* **Set task**: In your copy, leave out the pictures; write out all the data exactly.

++++++++++++++++++++

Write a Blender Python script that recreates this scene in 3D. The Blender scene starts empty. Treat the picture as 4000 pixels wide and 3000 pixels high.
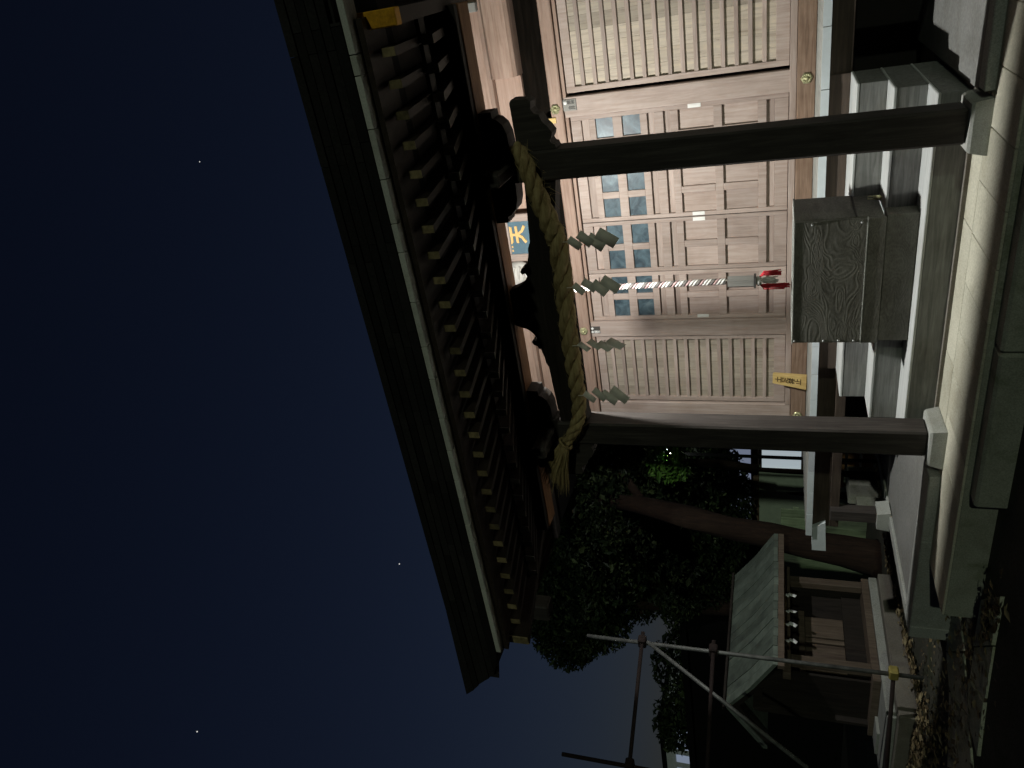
import bpy, bmesh, math, random
from mathutils import Vector, Matrix
random.seed(7)
sc = bpy.context.scene
col = sc.collection
R = math.radians

# ------------------------------------------------------------------ camera (phone held on its side)
fwd = Vector((-0.47397833, 0.81377586, 0.33632333))
dwn = Vector((-0.16117574, 0.29531924, -0.94170533))   # runs to the right of the picture
rgt = Vector((0.86565982, 0.50055508, 0.00881399))     # runs to the top of the picture
cd = bpy.data.cameras.new('camera'); cam = bpy.data.objects.new('camera', cd); col.objects.link(cam)
m = Matrix((dwn, rgt, -fwd)).transposed().to_4x4()
m.translation = (0, 0, 1.3)
cam.matrix_world = m
cd.sensor_fit = 'HORIZONTAL'; cd.sensor_width = 36.0; cd.lens = 26.1
cd.clip_start = 0.05; cd.clip_end = 3000
sc.camera = cam

# ------------------------------------------------------------------ night sky
SUN_EL, SUN_AZ = R(3.8), R(139)          # direction the weak outside light comes from (azimuth clockwise from +Y)
w = bpy.data.worlds.new('World'); sc.world = w; w.use_nodes = True
nt = w.node_tree; bg = nt.nodes['Background']
sky = nt.nodes.new('ShaderNodeTexSky'); sky.sky_type = 'NISHITA'; sky.sun_disc = False
sky.sun_elevation = R(-2.4); sky.sun_rotation = SUN_AZ + math.pi; sky.altitude = 0
sky.air_density = 1.2; sky.dust_density = 0.5; sky.ozone_density = 2.3
nt.links.new(sky.outputs[0], bg.inputs[0]); bg.inputs[1].default_value = 0.105

# ------------------------------------------------------------------ distant street light (the one sun lamp)
ld = bpy.data.lights.new('street_light', 'SUN'); ld.energy = 0.29; ld.angle = R(1.0); ld.color = (0.84, 1.0, 0.76)
sun = bpy.data.objects.new('street_light', ld); col.objects.link(sun)
sd = Vector((math.sin(SUN_AZ)*math.cos(SUN_EL), math.cos(SUN_AZ)*math.cos(SUN_EL), math.sin(SUN_EL)))
sun.rotation_euler = sd.to_track_quat('Z', 'Y').to_euler(); sun.location = sd*40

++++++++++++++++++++

* **Response to this task**:
Write a Blender Python script that recreates this scene in 3D. The Blender scene starts empty. Treat the picture as 4000 pixels wide and 3000 pixels high.
import bpy, bmesh, math, random
from mathutils import Vector, Matrix
random.seed(7)
sc = bpy.context.scene
col = sc.collection
R = math.radians

# ------------------------------------------------------------------ camera (phone held on its side)
fwd = Vector((-0.47397833, 0.81377586, 0.33632333))
dwn = Vector((-0.16117574, 0.29531924, -0.94170533))   # runs to the right of the picture
rgt = Vector((0.86565982, 0.50055508, 0.00881399))     # runs to the top of the picture
cd = bpy.data.cameras.new('camera'); cam = bpy.data.objects.new('camera', cd); col.objects.link(cam)
m = Matrix((dwn, rgt, -fwd)).transposed().to_4x4()
m.translation = (0, 0, 1.3)
cam.matrix_world = m
cd.sensor_fit = 'HORIZONTAL'; cd.sensor_width = 36.0; cd.lens = 26.1
cd.clip_start = 0.05; cd.clip_end = 3000
sc.camera = cam

# ------------------------------------------------------------------ night sky
SUN_EL, SUN_AZ = R(3.8), R(139)          # direction the weak outside light comes from (azimuth clockwise from +Y)
w = bpy.data.worlds.new('World'); sc.world = w; w.use_nodes = True
nt = w.node_tree; bg = nt.nodes['Background']
sky = nt.nodes.new('ShaderNodeTexSky'); sky.sky_type = 'NISHITA'; sky.sun_disc = False
sky.sun_elevation = R(-2.4); sky.sun_rotation = SUN_AZ + math.pi; sky.altitude = 0
sky.air_density = 1.2; sky.dust_density = 0.5; sky.ozone_density = 2.3
nt.links.new(sky.outputs[0], bg.inputs[0]); bg.inputs[1].default_value = 0.105

# ------------------------------------------------------------------ distant street light (the one sun lamp)
ld = bpy.data.lights.new('street_light', 'SUN'); ld.energy = 0.29; ld.angle = R(1.0); ld.color = (0.84, 1.0, 0.76)
sun = bpy.data.objects.new('street_light', ld); col.objects.link(sun)
sd = Vector((math.sin(SUN_AZ)*math.cos(SUN_EL), math.cos(SUN_AZ)*math.cos(SUN_EL), math.sin(SUN_EL)))
sun.rotation_euler = sd.to_track_quat('Z', 'Y').to_euler(); sun.location = sd*40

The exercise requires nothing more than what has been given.